Friday, September 17, 2010

Great Britain: Amazon Embraces Free Market, Publishers, Agents & Society of Authors Whine

Across the pond, publishers, agents and the Society of Authors sound just like old-media American publishers, agents and the Authors Guild. PS: Waterstones.com is not going to "work." theBookseller.com:

"Amazon is offering exceptional discounts on key autumn e-books as it seeks to drive Kindle sales ahead of a change to agency terms and the launch of rival devices. The highly aggressive pricing could mean a 'game-changing autumn' for the high street, according to literary agent Jonny Geller ...

One agent said while publishers have now broadly accepted the view that an e-book price will be 20%–25% cheaper than the print r.r.p., they are unhappy with Amazon’s massive discounts on top titles. "Amazon is setting the e-book price and they just have to lump it. It gives them no pleasure," he said.
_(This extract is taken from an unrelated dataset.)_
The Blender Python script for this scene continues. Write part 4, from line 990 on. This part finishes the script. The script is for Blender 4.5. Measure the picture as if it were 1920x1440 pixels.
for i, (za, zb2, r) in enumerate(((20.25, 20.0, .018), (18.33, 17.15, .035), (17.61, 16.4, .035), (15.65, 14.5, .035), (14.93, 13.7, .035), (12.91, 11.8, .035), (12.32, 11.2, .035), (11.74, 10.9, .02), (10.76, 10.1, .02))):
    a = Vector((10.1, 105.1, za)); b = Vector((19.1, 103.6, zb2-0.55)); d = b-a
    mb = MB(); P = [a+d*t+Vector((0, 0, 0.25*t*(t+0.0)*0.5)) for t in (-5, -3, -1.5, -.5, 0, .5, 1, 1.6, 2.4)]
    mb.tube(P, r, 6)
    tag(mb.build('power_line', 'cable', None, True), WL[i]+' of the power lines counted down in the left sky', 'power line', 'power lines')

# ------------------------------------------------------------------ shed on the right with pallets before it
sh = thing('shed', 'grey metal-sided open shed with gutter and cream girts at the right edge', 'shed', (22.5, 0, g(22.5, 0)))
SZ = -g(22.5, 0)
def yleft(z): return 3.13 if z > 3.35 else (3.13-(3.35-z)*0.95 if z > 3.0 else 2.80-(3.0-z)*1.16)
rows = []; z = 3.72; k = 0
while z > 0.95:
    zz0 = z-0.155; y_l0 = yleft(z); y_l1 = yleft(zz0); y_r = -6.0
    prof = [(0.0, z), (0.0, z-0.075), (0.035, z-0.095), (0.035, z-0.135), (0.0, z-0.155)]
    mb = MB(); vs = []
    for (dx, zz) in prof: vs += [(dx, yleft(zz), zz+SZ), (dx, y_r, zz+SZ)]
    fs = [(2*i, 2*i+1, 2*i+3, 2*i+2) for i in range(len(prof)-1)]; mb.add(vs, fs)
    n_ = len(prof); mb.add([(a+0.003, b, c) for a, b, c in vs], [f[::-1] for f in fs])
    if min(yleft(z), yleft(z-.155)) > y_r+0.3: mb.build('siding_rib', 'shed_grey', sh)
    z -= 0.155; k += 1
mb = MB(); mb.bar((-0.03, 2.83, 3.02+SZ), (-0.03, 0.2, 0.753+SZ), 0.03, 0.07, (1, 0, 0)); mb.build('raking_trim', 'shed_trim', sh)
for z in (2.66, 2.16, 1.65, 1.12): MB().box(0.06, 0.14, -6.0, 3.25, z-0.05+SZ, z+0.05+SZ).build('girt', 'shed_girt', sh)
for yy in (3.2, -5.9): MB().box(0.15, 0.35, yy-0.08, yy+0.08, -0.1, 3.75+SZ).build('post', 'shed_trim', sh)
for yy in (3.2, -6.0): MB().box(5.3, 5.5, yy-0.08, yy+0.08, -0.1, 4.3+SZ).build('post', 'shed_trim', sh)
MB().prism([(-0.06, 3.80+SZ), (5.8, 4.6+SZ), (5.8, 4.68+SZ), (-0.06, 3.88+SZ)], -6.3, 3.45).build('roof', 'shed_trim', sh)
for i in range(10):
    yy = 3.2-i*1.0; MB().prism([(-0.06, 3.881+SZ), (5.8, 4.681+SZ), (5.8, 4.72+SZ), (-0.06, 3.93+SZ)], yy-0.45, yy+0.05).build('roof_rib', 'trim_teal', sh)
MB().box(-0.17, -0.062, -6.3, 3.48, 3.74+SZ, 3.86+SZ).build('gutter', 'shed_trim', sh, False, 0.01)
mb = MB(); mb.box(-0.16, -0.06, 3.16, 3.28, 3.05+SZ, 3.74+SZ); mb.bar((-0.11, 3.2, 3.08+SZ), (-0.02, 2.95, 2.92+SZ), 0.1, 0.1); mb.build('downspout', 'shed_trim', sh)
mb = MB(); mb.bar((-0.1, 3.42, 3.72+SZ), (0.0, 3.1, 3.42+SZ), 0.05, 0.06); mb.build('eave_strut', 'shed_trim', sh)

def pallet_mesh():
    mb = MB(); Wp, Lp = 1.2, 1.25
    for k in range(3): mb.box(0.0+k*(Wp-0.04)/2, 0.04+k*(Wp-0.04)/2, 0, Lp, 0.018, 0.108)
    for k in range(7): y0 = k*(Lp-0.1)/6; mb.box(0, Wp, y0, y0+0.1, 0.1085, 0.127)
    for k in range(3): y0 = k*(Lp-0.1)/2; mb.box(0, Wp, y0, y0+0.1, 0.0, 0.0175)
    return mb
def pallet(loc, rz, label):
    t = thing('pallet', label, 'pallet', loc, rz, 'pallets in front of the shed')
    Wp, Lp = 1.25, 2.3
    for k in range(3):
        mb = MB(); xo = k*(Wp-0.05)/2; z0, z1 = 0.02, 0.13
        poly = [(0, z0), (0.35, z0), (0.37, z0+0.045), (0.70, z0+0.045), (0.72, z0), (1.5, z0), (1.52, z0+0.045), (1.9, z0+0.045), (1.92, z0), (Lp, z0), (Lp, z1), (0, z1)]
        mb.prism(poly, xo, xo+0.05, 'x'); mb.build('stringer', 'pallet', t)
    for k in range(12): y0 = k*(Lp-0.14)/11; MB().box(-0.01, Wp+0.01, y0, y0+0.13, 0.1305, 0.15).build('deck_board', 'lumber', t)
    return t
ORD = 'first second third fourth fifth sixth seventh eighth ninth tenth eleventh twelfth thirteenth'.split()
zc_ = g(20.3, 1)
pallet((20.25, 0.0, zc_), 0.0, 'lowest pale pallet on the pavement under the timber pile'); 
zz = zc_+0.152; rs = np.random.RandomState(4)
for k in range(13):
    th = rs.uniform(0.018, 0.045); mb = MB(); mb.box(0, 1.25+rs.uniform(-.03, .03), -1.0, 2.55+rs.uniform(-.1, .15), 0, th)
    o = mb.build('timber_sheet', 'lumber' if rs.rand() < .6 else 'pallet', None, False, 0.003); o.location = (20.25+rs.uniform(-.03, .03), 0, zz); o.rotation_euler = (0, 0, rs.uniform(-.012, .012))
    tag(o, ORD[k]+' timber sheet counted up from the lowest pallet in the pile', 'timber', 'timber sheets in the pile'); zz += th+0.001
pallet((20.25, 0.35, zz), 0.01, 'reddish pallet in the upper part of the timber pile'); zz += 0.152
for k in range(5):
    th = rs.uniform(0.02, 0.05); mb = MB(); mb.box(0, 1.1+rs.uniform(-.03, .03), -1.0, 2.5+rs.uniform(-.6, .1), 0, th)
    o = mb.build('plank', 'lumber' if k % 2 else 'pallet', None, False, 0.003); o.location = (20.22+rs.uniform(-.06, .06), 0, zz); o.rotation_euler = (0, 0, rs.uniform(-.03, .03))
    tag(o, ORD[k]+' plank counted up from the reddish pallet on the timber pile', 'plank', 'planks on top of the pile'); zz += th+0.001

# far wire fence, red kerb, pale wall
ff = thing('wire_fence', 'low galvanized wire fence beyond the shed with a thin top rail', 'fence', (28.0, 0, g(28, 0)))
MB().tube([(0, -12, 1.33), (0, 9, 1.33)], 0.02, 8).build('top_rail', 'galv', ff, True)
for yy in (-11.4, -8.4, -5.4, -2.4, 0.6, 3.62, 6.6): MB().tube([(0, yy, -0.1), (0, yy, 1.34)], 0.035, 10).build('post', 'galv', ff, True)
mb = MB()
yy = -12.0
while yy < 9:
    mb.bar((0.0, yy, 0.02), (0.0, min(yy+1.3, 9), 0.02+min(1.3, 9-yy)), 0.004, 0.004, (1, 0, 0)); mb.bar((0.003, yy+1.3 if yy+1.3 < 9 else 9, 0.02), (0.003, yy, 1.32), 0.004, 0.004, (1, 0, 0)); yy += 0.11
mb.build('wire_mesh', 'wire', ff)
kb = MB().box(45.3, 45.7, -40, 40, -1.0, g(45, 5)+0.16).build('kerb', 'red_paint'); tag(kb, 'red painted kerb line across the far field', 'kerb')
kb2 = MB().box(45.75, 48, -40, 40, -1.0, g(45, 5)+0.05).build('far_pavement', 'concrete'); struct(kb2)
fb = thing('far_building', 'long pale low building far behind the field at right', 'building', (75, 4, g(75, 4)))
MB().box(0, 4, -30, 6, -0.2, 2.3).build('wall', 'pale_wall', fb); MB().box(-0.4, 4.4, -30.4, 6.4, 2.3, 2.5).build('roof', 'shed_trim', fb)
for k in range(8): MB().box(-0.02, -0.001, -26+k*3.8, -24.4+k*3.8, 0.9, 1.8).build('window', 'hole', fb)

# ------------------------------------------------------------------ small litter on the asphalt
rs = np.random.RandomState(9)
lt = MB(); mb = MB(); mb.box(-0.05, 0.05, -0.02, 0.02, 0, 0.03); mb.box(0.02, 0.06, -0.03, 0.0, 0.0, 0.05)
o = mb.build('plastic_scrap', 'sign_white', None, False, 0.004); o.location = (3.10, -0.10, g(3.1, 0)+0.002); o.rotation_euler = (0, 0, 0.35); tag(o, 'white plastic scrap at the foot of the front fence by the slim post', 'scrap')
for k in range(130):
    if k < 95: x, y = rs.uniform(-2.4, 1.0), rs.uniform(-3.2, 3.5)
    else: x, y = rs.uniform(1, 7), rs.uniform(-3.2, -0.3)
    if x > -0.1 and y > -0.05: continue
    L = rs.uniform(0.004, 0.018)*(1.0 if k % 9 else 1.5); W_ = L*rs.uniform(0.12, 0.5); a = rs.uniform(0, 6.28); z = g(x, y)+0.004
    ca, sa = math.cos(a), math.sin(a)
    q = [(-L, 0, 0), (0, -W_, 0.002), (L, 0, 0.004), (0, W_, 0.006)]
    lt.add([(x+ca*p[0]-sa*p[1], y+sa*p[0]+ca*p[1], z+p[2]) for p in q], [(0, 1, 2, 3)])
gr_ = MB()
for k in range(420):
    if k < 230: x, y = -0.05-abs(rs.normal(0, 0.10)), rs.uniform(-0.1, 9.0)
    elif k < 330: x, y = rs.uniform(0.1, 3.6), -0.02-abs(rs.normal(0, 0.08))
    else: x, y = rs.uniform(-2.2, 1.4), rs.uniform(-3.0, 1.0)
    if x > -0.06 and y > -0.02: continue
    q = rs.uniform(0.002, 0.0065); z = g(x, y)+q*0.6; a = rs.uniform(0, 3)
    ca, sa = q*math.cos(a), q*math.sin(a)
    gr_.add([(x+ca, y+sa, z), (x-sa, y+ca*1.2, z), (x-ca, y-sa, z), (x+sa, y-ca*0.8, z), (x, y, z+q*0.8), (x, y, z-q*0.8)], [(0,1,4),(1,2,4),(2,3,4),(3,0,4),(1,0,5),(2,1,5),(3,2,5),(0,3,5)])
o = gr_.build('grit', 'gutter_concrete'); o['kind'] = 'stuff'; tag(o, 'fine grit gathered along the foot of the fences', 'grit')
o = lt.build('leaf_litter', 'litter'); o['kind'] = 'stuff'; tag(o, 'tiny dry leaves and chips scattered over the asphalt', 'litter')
Jonny Geller, m.d. of the books division of Curtis Brown, said the situation was "a re-run of the mid-’90s removal of the Net Book Agreement" with a retailer vastly reducing price as it looked for market share. "I think this autumn is going to be carnage," he said. "I suspect it is all about selling the hardware and Apple don’t seem to be as engaged [with books] as Amazon. It’s an extremely strong autumn for titles, I don’t remember such a good one, and this is time to have the war." He warned: "On the high street it is going to be a game-changing autumn. Waterstones.com has got to work."

Literary agent Ed Victor commented: "Amazon is educating consumers to think £7 is the price of a new hardcover book and we have an industry that has educated consumers to think it is worth twice that. They will end up ruining the industry as e-readers take hold." Tom Holland, chair of the Society of Authors, said: "I think it’s a huge mistake. It’s trashing the brand."